Rosemary Radford Ruether famously posed perhaps the most important question at the heart of feminist Christian theology: “Can a male savior save women?” We might ask this question in the register of the patristic axiom “what is not assumed is not healed,” such that women cannot be saved if God assumed the form of a man, but not of a woman. What may be at issue is that Jesus’ teachings cannot speak to women, because he lacks the experience that would allow him to make them relevant to women’s lives. These and other questions of relevance lie at the heart of feminist theology in the Christian tradition.
Trans-feminism, however, provides an internal challenge for feminist thought, such that transfeminist theology cannot approach Ruether’s question in some conventional ways.
Transfeminist theology, being trans, will be queer theology. It will arise from the blurring of those boundaries our culture takes for granted: the boundaries of oppositional sexism, which Julia Serano defines as “the belief that female and male are rigid, mutually exclusive categories, each possessing a unique and nonoverlapping set of attributes, aptitudes, abilities, and desires.”1 This assumption lying behind certain strains of feminism that men and women are eternally different is absolutely rejected, and the axiom that a “male” Jesus has failed to assume the “female” will thereby be dismissed. Transfeminist theology will not posit any metaphysical divide between women and the Savior. Indeed, it will freely be able to observe and embrace the un-masculine behaviors of the historical Jesus, such as his failure to marry and his close relationships with women, such that his social isolation from the practical lives of women need not be granted.
Transfeminist theology, however, will not be merely trans theology or queer theology. It will also be feminist theology. Transfeminism breaks with the universalizing tendency of queer theory to blur the differences between people to the point of concealing the particular struggles of trans women and transfems. As Serano writes,
We are ridiculed and dismissed not merely because we “transgress binary gender norms,” as many transgender activists and gender theorists have proposed, but rather because we “choose” to be women rather than men. The fact that we identify and live as women, despite being born male and having inherited male privilege, challenges those in our society who wish to glorify maleness and masculinity, as well as those who frame the struggles faced by other women and queers solely in terms of male and heterosexual privilege.2
Transfeminist theology will recognize the common struggle with other queer people without ignoring this particular burden placed on us by our society, this burden of transmisogyny. We will do theology from our own standpoint without diplomatic generality. We will analyze and criticize transmisogyny boldly as the problem out of which we theologize. Countering oppositional sexism is not enough to combat traditional sexism, “the belief that maleness and masculinity are superior to femaleness and femininity.”3 We may not equivocate these dimensions of sexism and transfeminist theology will not compromise itself by doing so. If our feminism puts the transfeminist theologian in a tense position with respect to other queer theologians, as our queerness with respect to other feminist theologians, we still will not compromise.

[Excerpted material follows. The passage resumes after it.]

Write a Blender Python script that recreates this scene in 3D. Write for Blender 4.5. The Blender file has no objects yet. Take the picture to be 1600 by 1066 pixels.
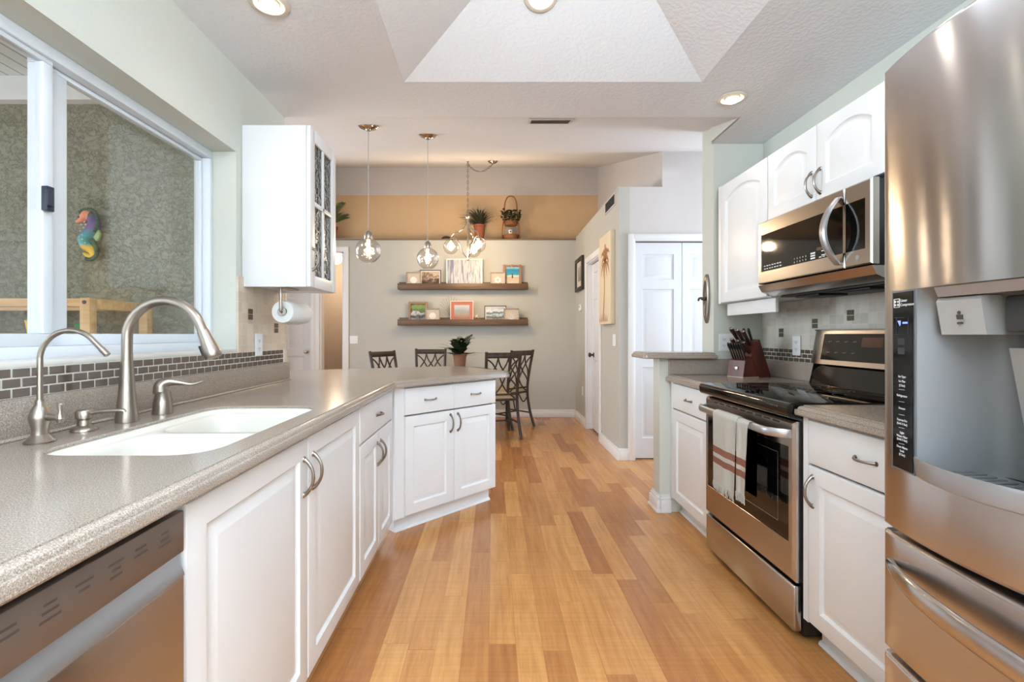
import bpy, bmesh, math, random
from mathutils import Vector, Matrix
random.seed(7)
sc = bpy.context.scene
COL = sc.collection
PI = math.pi

# ------------------------------------------------------------------ camera
cam_d = bpy.data.cameras.new('camera')
cam_d.sensor_width = 36.0
cam_d.lens = 735.0 / 1600.0 * 36.0
cam_d.shift_x = 30.0 / 1600.0
cam_d.shift_y = -10.0 / 1600.0
cam_d.clip_start = 0.02
cam = bpy.data.objects.new('camera', cam_d)
cam.location = (0, 0, 1.18)
cam.rotation_euler = (PI / 2, 0, 0)
COL.objects.link(cam)
sc.camera = cam

# ------------------------------------------------------------------ world, exposure
def lin(c):
    c = c / 255.0
    return c / 12.92 if c <= 0.04045 else ((c + 0.055) / 1.055) ** 2.4
def S(r, g, b):
    return (lin(r), lin(g), lin(b), 1.0)

w = bpy.data.worlds.new('daylight')
sc.world = w
w.use_nodes = True
bg = w.node_tree.nodes['Background']
bg.inputs[0].default_value = (0.84, 0.94, 1.0, 1)
bg.inputs[1].default_value = 1.35
sc.view_settings.view_transform = 'Standard'
sc.view_settings.look = 'None'
sc.view_settings.gamma = 1.0
sc.view_settings.use_curve_mapping = False
sc.view_settings.exposure = 0.9
sc.cycles.max_bounces = 14
sc.cycles.transparent_max_bounces = 24
sc.cycles.sample_clamp_indirect = 6.0
sc.cycles.caustics_reflective = False
sc.cycles.caustics_refractive = False

def area(name, loc, rot, sx, sy, power, col=(1, 1, 1)):
    d = bpy.data.lights.new(name, 'AREA')
    d.shape = 'RECTANGLE'; d.size = sx; d.size_y = sy; d.energy = power; d.color = col
    o = bpy.data.objects.new(name, d)
    o.location = loc; o.rotation_euler = rot
    COL.objects.link(o)
    return o
def point(name, loc, power, col, radius=0.03):
    d = bpy.data.lights.new(name, 'POINT')
    d.energy = power; d.color = col; d.shadow_soft_size = radius
    o = bpy.data.objects.new(name, d); o.location = loc
    COL.objects.link(o)
    return o
def spot(name, loc, power, col, angle=130, radius=0.05, blend=0.8):
    d = bpy.data.lights.new(name, 'SPOT')
    d.energy = power; d.color = col; d.shadow_soft_size = radius
    d.spot_size = math.radians(angle); d.spot_blend = blend
    o = bpy.data.objects.new(name, d); o.location = loc
    COL.objects.link(o)
    return o
# cool fill light added behind the camera; no window stands there
area('rear_fill', (0.3, -2.6, 1.15), (PI / 2, 0, 0), 2.8, 2.1, 32, (0.74, 0.87, 1.0))
# upward fill light added behind the camera to brighten the ceiling
area('ceiling_fill', (0.3, -1.2, 1.75), (PI, 0, 0), 0.8, 0.8, 200, (0.72, 0.86, 1.0))
# fill light added on the dining side; the left wall has no glazing
area('dining_fill', (-4.2, 4.3, 1.7), (PI / 2, 0, -PI / 2), 2.4, 2.0, 78, (0.77, 0.885, 1.0))
# added fill light in the right passage; its end wall is solid
area('passage_fill', (3.0, 3.85, 1.6), (PI / 2, 0, PI / 2), 0.9, 2.0, 22, (0.74, 0.87, 1.0))
# weak fill light added up in the tray recess, not a fixture
area('tray_fill', (0.3, 1.15, 2.62), (0, 0, 0), 0.55, 1.1, 4, (0.74, 0.87, 1.0))

# ------------------------------------------------------------------ materials
def nt(m):
    return m.node_tree.nodes, m.node_tree.links
def M(name, col, rough=0.5, metal=0.0, spec=0.5, coat=0.0, emit=None, es=0.0):
    m = bpy.data.materials.new(name); m.use_nodes = True
    b = m.node_tree.nodes['Principled BSDF']
    b.inputs['Base Color'].default_value = S(*col)
    b.inputs['Roughness'].default_value = rough
    b.inputs['Metallic'].default_value = metal
    b.inputs['Specular IOR Level'].default_value = spec
    if coat:
        b.inputs['Coat Weight'].default_value = coat
        b.inputs['Coat Roughness'].default_value = 0.05
    if emit:
        b.inputs['Emission Color'].default_value = S(*emit)
        b.inputs['Emission Strength'].default_value = es
    return m
def node(m, t, **kw):
    n = m.node_tree.nodes.new(t)
    for k, v in kw.items():
        if k.startswith('i_'):
            n.inputs[int(k[2:])].default_value = v
        else:
            setattr(n, k, v)
    return n
def coords(m, kind='Object', scale=(1, 1, 1)):
    tc = node(m, 'ShaderNodeTexCoord')
    mp = node(m, 'ShaderNodeMapping')
    mp.inputs['Scale'].default_value = scale
    m.node_tree.links.new(tc.outputs[kind], mp.inputs['Vector'])
    return mp.outputs['Vector']
def noise(m, vec, scale, detail=2.0, rough=0.5):
    n = node(m, 'ShaderNodeTexNoise')
    n.inputs['Scale'].default_value = scale
    n.inputs['Detail'].default_value = detail
    n.inputs['Roughness'].default_value = rough
    m.node_tree.links.new(vec, n.inputs['Vector'])
    return n.outputs['Fac']
def ramp(m, fac, stops, interp='LINEAR'):
    r = node(m, 'ShaderNodeValToRGB')
    r.color_ramp.interpolation = interp
    while len(r.color_ramp.elements) < len(stops):
        r.color_ramp.elements.new(0.5)
    for e, (p, c) in zip(r.color_ramp.elements, stops):
        e.position = p; e.color = c
    m.node_tree.links.new(fac, r.inputs['Fac'])
    return r.outputs['Color']
def setcol(m, out):
    m.node_tree.links.new(out, m.node_tree.nodes['Principled BSDF'].inputs['Base Color'])
def bump(m, fac, strength, dist):
    b = node(m, 'ShaderNodeBump')
    b.inputs['Strength'].default_value = strength
    b.inputs['Distance'].default_value = dist
    m.node_tree.links.new(fac, b.inputs['Height'])
    m.node_tree.links.new(b.outputs['Normal'], m.node_tree.nodes['Principled BSDF'].inputs['Normal'])
def math_(m, op, a, b=None):
    n = node(m, 'ShaderNodeMath', operation=op)
    for i, v in enumerate((a, b)):
        if v is None: continue
        if isinstance(v, (int, float)): n.inputs[i].default_value = v
        else: m.node_tree.links.new(v, n.inputs[i])
    return n.outputs[0]
def mixc(m, fac, a, b, mode='MIX'):
    n = node(m, 'ShaderNodeMixRGB', blend_type=mode)
    for i, v in enumerate((fac, a, b)):
        if isinstance(v, (int, float, tuple)): n.inputs[i].default_value = v
        else: m.node_tree.links.new(v, n.inputs[i])
    return n.outputs[0]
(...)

Transfeminist theology will be christocentric theology. The transfeminist theologian will see in the divine and human life of Jesus, the eternal process of Incarnation, a special affinity to trans women and transfems, as liberation theologians see all the oppressed. In the Incarnation, Jesus gives up the divine power and aseity that have so often been marked as masculine; a kenosis that in him is ridiculed as the giving up of masculinity is mocked in trans women. The linking of the Incarnation to transfeminist concerns will not be an issue of metaphor-making or free association. It will be a description of the facts, a preaching of the Gospel, an attempt to name reality as God has professed it in His “coming out” as transfeminine. We need not manufacture the positive relevance of a “male” savior to our lives and thus the lives of all women. We will observe the relevance and proclaim it.
The transfeminist theology of tomorrow will be queer, feminist, and christocentric. It will stand in these dimensions without remorse or compromise. Any given transfeminist theologian will stand in their own ways, with their own theoretical resources. Here, however, they will stand.
Julia Serano, Whipping Girl, “Trans Woman Manifesto,” 13.
Serano, Whipping Girl, “Introduction,” 4
Serano, Whipping Girl, “Trans Woman Manifesto,” 14.